━━━ COLLECTED MATERIAL

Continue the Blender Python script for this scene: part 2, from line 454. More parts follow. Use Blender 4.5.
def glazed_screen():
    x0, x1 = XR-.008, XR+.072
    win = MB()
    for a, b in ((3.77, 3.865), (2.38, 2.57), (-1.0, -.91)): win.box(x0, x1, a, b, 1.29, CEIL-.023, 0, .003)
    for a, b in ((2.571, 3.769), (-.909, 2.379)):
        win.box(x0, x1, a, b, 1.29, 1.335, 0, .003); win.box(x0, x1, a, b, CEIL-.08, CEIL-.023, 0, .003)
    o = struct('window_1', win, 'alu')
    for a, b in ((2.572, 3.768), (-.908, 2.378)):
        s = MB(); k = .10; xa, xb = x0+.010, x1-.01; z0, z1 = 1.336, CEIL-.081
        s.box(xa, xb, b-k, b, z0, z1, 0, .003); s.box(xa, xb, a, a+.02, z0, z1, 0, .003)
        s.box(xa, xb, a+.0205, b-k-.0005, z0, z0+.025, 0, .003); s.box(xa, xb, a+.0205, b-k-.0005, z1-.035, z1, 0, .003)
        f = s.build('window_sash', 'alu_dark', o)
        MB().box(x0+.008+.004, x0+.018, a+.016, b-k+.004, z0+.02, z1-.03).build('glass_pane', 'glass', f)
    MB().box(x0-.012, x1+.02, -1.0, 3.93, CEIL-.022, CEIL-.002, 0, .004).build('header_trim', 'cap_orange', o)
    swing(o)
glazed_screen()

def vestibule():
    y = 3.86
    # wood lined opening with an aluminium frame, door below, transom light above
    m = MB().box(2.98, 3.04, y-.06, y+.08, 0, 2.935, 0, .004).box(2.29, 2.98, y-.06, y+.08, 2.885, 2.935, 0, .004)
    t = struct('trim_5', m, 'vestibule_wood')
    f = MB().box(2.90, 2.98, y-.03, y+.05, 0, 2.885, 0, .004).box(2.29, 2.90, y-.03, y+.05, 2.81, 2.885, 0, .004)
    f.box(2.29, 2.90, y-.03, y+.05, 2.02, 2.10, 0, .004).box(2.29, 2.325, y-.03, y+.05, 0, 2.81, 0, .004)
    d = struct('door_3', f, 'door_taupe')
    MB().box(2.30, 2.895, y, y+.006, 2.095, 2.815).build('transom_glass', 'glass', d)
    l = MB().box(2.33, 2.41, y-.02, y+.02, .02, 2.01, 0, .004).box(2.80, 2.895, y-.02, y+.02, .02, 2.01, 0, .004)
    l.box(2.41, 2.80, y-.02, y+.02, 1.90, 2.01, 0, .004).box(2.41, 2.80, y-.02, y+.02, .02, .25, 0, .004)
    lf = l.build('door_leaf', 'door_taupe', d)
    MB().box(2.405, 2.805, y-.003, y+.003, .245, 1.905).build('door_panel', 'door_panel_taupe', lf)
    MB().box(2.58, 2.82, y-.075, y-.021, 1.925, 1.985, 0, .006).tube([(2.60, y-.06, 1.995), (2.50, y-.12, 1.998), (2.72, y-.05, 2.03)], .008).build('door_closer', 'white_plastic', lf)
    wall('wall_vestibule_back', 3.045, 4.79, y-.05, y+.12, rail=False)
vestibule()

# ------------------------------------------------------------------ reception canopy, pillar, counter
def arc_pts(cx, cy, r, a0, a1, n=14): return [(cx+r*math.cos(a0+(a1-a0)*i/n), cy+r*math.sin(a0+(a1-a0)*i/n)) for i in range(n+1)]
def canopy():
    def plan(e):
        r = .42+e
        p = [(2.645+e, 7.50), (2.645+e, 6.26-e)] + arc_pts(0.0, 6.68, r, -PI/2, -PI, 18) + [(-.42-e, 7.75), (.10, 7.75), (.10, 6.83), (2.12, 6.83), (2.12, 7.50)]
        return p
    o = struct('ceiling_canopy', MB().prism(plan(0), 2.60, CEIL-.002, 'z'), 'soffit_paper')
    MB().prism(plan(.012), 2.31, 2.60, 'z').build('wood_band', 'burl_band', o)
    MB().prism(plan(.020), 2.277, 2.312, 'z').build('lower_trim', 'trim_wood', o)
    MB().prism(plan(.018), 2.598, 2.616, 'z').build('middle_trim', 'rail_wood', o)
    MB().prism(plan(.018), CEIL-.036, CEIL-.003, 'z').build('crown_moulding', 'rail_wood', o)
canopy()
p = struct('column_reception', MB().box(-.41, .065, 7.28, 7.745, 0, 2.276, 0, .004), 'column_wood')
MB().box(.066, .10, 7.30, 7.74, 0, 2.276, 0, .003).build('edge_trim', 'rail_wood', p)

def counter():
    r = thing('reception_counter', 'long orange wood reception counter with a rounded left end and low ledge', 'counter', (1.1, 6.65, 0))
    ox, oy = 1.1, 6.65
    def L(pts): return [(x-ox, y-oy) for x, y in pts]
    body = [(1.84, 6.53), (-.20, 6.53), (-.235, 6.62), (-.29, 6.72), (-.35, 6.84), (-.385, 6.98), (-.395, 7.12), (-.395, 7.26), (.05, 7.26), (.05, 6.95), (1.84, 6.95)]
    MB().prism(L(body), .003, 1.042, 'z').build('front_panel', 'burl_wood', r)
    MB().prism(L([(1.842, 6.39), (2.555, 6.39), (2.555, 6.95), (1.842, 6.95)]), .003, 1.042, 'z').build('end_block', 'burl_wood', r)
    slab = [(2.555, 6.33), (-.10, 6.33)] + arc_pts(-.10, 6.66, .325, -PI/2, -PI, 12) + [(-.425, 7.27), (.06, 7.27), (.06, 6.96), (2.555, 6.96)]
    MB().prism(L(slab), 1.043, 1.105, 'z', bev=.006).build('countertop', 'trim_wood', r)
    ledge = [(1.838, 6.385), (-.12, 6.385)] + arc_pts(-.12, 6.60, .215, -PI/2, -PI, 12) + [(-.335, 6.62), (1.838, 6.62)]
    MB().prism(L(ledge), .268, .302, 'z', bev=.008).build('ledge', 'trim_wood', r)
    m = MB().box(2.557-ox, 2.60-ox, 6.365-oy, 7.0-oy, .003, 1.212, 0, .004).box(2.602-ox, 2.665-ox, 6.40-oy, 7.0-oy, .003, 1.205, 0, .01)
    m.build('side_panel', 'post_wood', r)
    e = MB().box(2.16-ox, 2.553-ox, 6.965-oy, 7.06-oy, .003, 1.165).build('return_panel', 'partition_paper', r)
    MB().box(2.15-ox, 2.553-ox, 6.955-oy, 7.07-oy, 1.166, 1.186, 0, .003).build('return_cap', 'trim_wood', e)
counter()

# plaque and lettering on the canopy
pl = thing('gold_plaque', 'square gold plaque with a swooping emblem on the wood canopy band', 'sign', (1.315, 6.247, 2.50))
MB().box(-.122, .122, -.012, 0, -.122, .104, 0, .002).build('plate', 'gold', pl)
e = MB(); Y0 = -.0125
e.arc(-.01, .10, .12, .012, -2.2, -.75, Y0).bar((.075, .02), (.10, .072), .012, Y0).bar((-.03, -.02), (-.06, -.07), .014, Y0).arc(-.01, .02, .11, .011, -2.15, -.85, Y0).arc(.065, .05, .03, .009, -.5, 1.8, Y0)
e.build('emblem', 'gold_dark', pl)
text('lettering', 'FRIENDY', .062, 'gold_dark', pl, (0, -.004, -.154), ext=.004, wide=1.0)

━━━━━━

WRITTEN PROBLEM: Would you reproduce the material above in full, exactly as given?

EXERCISE ANSWER:
Continue the Blender Python script for this scene: part 2, from line 454. More parts follow. Use Blender 4.5.
def glazed_screen():
    x0, x1 = XR-.008, XR+.072
    win = MB()
    for a, b in ((3.77, 3.865), (2.38, 2.57), (-1.0, -.91)): win.box(x0, x1, a, b, 1.29, CEIL-.023, 0, .003)
    for a, b in ((2.571, 3.769), (-.909, 2.379)):
        win.box(x0, x1, a, b, 1.29, 1.335, 0, .003); win.box(x0, x1, a, b, CEIL-.08, CEIL-.023, 0, .003)
    o = struct('window_1', win, 'alu')
    for a, b in ((2.572, 3.768), (-.908, 2.378)):
        s = MB(); k = .10; xa, xb = x0+.010, x1-.01; z0, z1 = 1.336, CEIL-.081
        s.box(xa, xb, b-k, b, z0, z1, 0, .003); s.box(xa, xb, a, a+.02, z0, z1, 0, .003)
        s.box(xa, xb, a+.0205, b-k-.0005, z0, z0+.025, 0, .003); s.box(xa, xb, a+.0205, b-k-.0005, z1-.035, z1, 0, .003)
        f = s.build('window_sash', 'alu_dark', o)
        MB().box(x0+.008+.004, x0+.018, a+.016, b-k+.004, z0+.02, z1-.03).build('glass_pane', 'glass', f)
    MB().box(x0-.012, x1+.02, -1.0, 3.93, CEIL-.022, CEIL-.002, 0, .004).build('header_trim', 'cap_orange', o)
    swing(o)
glazed_screen()

def vestibule():
    y = 3.86
    # wood lined opening with an aluminium frame, door below, transom light above
    m = MB().box(2.98, 3.04, y-.06, y+.08, 0, 2.935, 0, .004).box(2.29, 2.98, y-.06, y+.08, 2.885, 2.935, 0, .004)
    t = struct('trim_5', m, 'vestibule_wood')
    f = MB().box(2.90, 2.98, y-.03, y+.05, 0, 2.885, 0, .004).box(2.29, 2.90, y-.03, y+.05, 2.81, 2.885, 0, .004)
    f.box(2.29, 2.90, y-.03, y+.05, 2.02, 2.10, 0, .004).box(2.29, 2.325, y-.03, y+.05, 0, 2.81, 0, .004)
    d = struct('door_3', f, 'door_taupe')
    MB().box(2.30, 2.895, y, y+.006, 2.095, 2.815).build('transom_glass', 'glass', d)
    l = MB().box(2.33, 2.41, y-.02, y+.02, .02, 2.01, 0, .004).box(2.80, 2.895, y-.02, y+.02, .02, 2.01, 0, .004)
    l.box(2.41, 2.80, y-.02, y+.02, 1.90, 2.01, 0, .004).box(2.41, 2.80, y-.02, y+.02, .02, .25, 0, .004)
    lf = l.build('door_leaf', 'door_taupe', d)
    MB().box(2.405, 2.805, y-.003, y+.003, .245, 1.905).build('door_panel', 'door_panel_taupe', lf)
    MB().box(2.58, 2.82, y-.075, y-.021, 1.925, 1.985, 0, .006).tube([(2.60, y-.06, 1.995), (2.50, y-.12, 1.998), (2.72, y-.05, 2.03)], .008).build('door_closer', 'white_plastic', lf)
    wall('wall_vestibule_back', 3.045, 4.79, y-.05, y+.12, rail=False)
vestibule()

# ------------------------------------------------------------------ reception canopy, pillar, counter
def arc_pts(cx, cy, r, a0, a1, n=14): return [(cx+r*math.cos(a0+(a1-a0)*i/n), cy+r*math.sin(a0+(a1-a0)*i/n)) for i in range(n+1)]
def canopy():
    def plan(e):
        r = .42+e
        p = [(2.645+e, 7.50), (2.645+e, 6.26-e)] + arc_pts(0.0, 6.68, r, -PI/2, -PI, 18) + [(-.42-e, 7.75), (.10, 7.75), (.10, 6.83), (2.12, 6.83), (2.12, 7.50)]
        return p
    o = struct('ceiling_canopy', MB().prism(plan(0), 2.60, CEIL-.002, 'z'), 'soffit_paper')
    MB().prism(plan(.012), 2.31, 2.60, 'z').build('wood_band', 'burl_band', o)
    MB().prism(plan(.020), 2.277, 2.312, 'z').build('lower_trim', 'trim_wood', o)
    MB().prism(plan(.018), 2.598, 2.616, 'z').build('middle_trim', 'rail_wood', o)
    MB().prism(plan(.018), CEIL-.036, CEIL-.003, 'z').build('crown_moulding', 'rail_wood', o)
canopy()
p = struct('column_reception', MB().box(-.41, .065, 7.28, 7.745, 0, 2.276, 0, .004), 'column_wood')
MB().box(.066, .10, 7.30, 7.74, 0, 2.276, 0, .003).build('edge_trim', 'rail_wood', p)

def counter():
    r = thing('reception_counter', 'long orange wood reception counter with a rounded left end and low ledge', 'counter', (1.1, 6.65, 0))
    ox, oy = 1.1, 6.65
    def L(pts): return [(x-ox, y-oy) for x, y in pts]
    body = [(1.84, 6.53), (-.20, 6.53), (-.235, 6.62), (-.29, 6.72), (-.35, 6.84), (-.385, 6.98), (-.395, 7.12), (-.395, 7.26), (.05, 7.26), (.05, 6.95), (1.84, 6.95)]
    MB().prism(L(body), .003, 1.042, 'z').build('front_panel', 'burl_wood', r)
    MB().prism(L([(1.842, 6.39), (2.555, 6.39), (2.555, 6.95), (1.842, 6.95)]), .003, 1.042, 'z').build('end_block', 'burl_wood', r)
    slab = [(2.555, 6.33), (-.10, 6.33)] + arc_pts(-.10, 6.66, .325, -PI/2, -PI, 12) + [(-.425, 7.27), (.06, 7.27), (.06, 6.96), (2.555, 6.96)]
    MB().prism(L(slab), 1.043, 1.105, 'z', bev=.006).build('countertop', 'trim_wood', r)
    ledge = [(1.838, 6.385), (-.12, 6.385)] + arc_pts(-.12, 6.60, .215, -PI/2, -PI, 12) + [(-.335, 6.62), (1.838, 6.62)]
    MB().prism(L(ledge), .268, .302, 'z', bev=.008).build('ledge', 'trim_wood', r)
    m = MB().box(2.557-ox, 2.60-ox, 6.365-oy, 7.0-oy, .003, 1.212, 0, .004).box(2.602-ox, 2.665-ox, 6.40-oy, 7.0-oy, .003, 1.205, 0, .01)
    m.build('side_panel', 'post_wood', r)
    e = MB().box(2.16-ox, 2.553-ox, 6.965-oy, 7.06-oy, .003, 1.165).build('return_panel', 'partition_paper', r)
    MB().box(2.15-ox, 2.553-ox, 6.955-oy, 7.07-oy, 1.166, 1.186, 0, .003).build('return_cap', 'trim_wood', e)
counter()

# plaque and lettering on the canopy
pl = thing('gold_plaque', 'square gold plaque with a swooping emblem on the wood canopy band', 'sign', (1.315, 6.247, 2.50))
MB().box(-.122, .122, -.012, 0, -.122, .104, 0, .002).build('plate', 'gold', pl)
e = MB(); Y0 = -.0125
e.arc(-.01, .10, .12, .012, -2.2, -.75, Y0).bar((.075, .02), (.10, .072), .012, Y0).bar((-.03, -.02), (-.06, -.07), .014, Y0).arc(-.01, .02, .11, .011, -2.15, -.85, Y0).arc(.065, .05, .03, .009, -.5, 1.8, Y0)
e.build('emblem', 'gold_dark', pl)
text('lettering', 'FRIENDY', .062, 'gold_dark', pl, (0, -.004, -.154), ext=.004, wide=1.0)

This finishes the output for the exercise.